Como arquitectos, nos dedicamos a observar acontecimientos que aún no han ocurrido pero que ya se han repetido muchas veces. Originalmente, ‘habitar’ (habitare) significa ‘repetición’. En palabras del escultor Chillida «Todo lo que el ojo ya lleva dentro es lo que vemos».
Más que fijarnos en las formas, debemos observar detenidamente estas acciones repetidas: cómo se inclina un cuerpo al sentarse, cómo se encuadra una vista, caminar descalzo, la entrada de luz a lo largo del día, la forma en que un cuerpo se apoya en una pared, etc.
El espacio es un molde para la vida, pero la mirada también debe vagar, moverse de un lado a otro, dejarse perder sin un propósito concreto. Se trata de una mirada liberada que trasciende la utilidad, que va más allá del presente y abarca tanto el pasado como el futuro en un solo instante.

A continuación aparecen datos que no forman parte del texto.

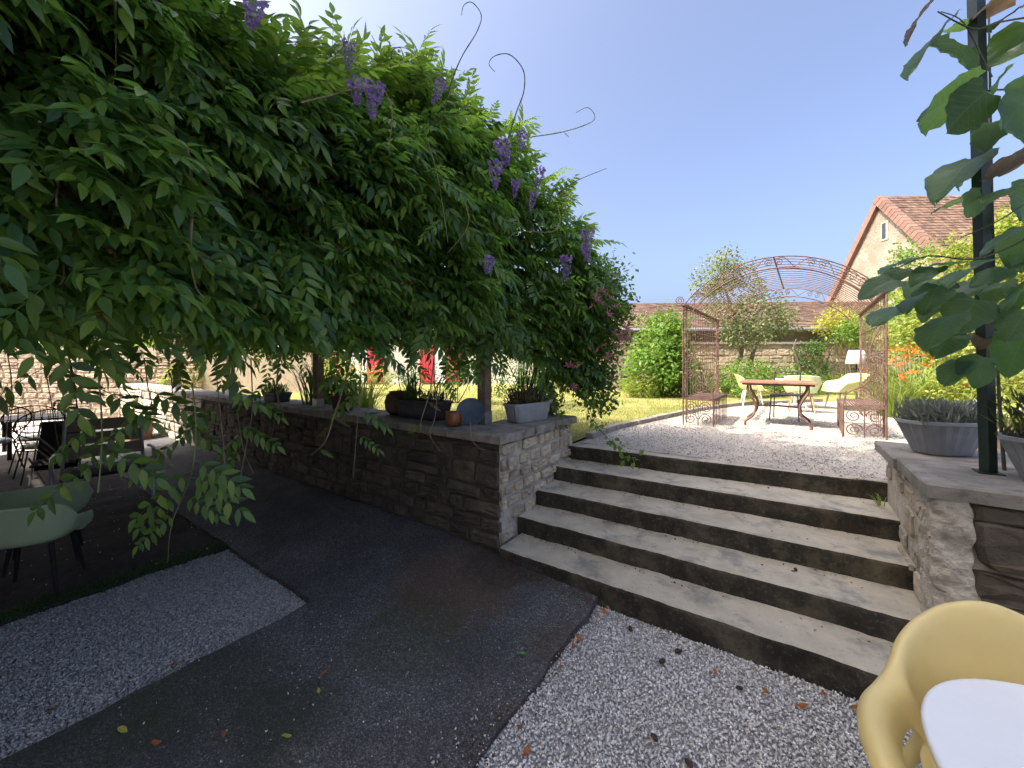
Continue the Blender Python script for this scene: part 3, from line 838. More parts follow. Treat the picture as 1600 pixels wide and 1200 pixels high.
for l0 in (-3.33, -7.36):
    b = MB(); cbox(b, l0, l0 + .46 if l0 > -5 else l0 + 1.1, 16.93, 16.98, .95, 2.95); s = obj('door', b.mesh('door', M['white_plastic']), rh, world=True)
# ------------------------------------------------------------------ pergola
pg = thing('pergola', 'timber pergola with reed mat roof carrying the wisteria along the retaining wall', 'pergola', (-2.7, 3.3, CT))
def post(x, y, z0, z1, r=.055, lean=0):
    b = MB(); b.obox((x, y, (z0 + z1) / 2), (r, 0, 0), (0, r, 0), (0, 0, (z1 - z0) / 2))
    o = obj('post', b.mesh('post', M['post_wood']), pg, world=True)
    b = MB(); b.box(x - r - .004, x + r + .004, y - r - .004, y + r + .004, z0 + .001, z0 + .13)
    obj('post_shoe', b.mesh('post_shoe', M['grey_metal']), o, loc=(0, 0, 0))
for x, y in ((-2.74, 3.40), (-5.72, 3.16), (-8.9, 3.16), (-12.0, 3.16)): post(x, y, CT, 2.42)
for x in (-2.74, -5.72, -8.9, -12.0): post(x, -1.09, -.05, 2.42)
b = MB(); b.box(-12.2, -2.55, 3.20, 3.32, 2.42, 2.56); obj('beam', b.mesh('beam', M['wood']), pg, world=True)
b = MB(); b.box(-12.2, -2.55, -1.14, -1.04, 2.42, 2.56); obj('beam', b.mesh('beam', M['wood']), pg, world=True)
for k in range(13):
    x = -12.0 + k * .775
    b = MB(); b.box(x - .035, x + .035, -1.1, 3.6, 2.562, 2.68); obj('rafter', b.mesh('rafter', M['wood']), pg, world=True)
sl = None
for k in range(68):                            # split reeds laid along the pergola
    y = -1.0 + k * .067
    b = MB(); b.tube([(-12.1, y, 2.70), (-7, y + random.uniform(-.015, .015), 2.70 + random.uniform(-.012, .012)), (-2.95 - random.uniform(0, .12), y, 2.70)], random.uniform(.022, .033), 5)
    obj('reed_slat', b.mesh('reed_slat', M['reed']), pg, world=True)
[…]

Las líneas de un boceto se mueven en este tiempo intermedio, donde la forma aún no ha tomado cuerpo, pero ya está llena de tiempo. A veces hay que entrecerrar los ojos para ver mejor, incluso cerrarlos por completo y dejar que el silencio y la oscuridad lo envuelvan todo. Quizá sea esa la mirada más desafiante. Es en esta mirada subterránea, llena y vacía al mismo tiempo, donde la arquitectura puede ser más fértil.